Allianz warned of a broad cost shock for businesses and households, driven by higher energy, metals and fertiliser prices, alongside weak demand and elevated US tariffs. Energy and defence sectors stand to gain, while energy-intensive industries, transport and consumer sectors face margin pressure. Global insolvencies are expected to rise as financial conditions tighten and demand weakens.

Financial markets have already begun pricing in stagflation risks, with rising bond yields, equity losses and a stronger US dollar since the conflict escalated. Investors have shifted towards cash, while credit spreads have widened modestly.

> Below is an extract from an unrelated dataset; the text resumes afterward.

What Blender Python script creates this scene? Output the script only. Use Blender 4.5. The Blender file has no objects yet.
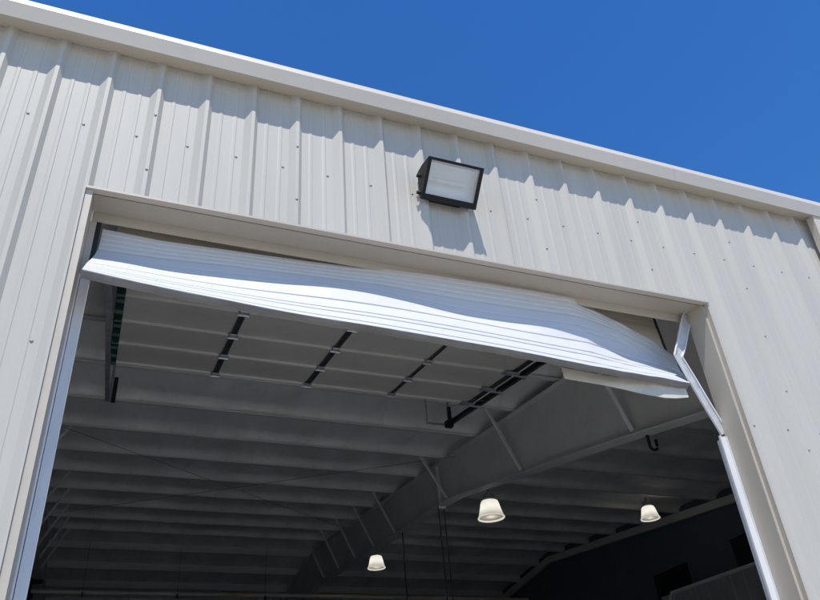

In a baseline scenario where the conflict eases within three months, Allianz expects markets to recover later in the year. However, it warned that a prolonged disruption -- including a closure of the Strait of Hormuz -- could push the global economy into a stagflationary recession.

In such a scenario, oil prices could briefly surge to $180 a barrel, with the eurozone slipping into near-stagnation and US growth slowing sharply. Inflation could rise to around 4.9 per cent in the US and 4.6 per cent in the eurozone, forcing central banks into further rate hikes despite weaker growth.

Markets would face deeper stress, including higher bond yields, sharp equity declines and wider credit spreads, alongside a stronger dollar and tighter liquidity conditions, the report said.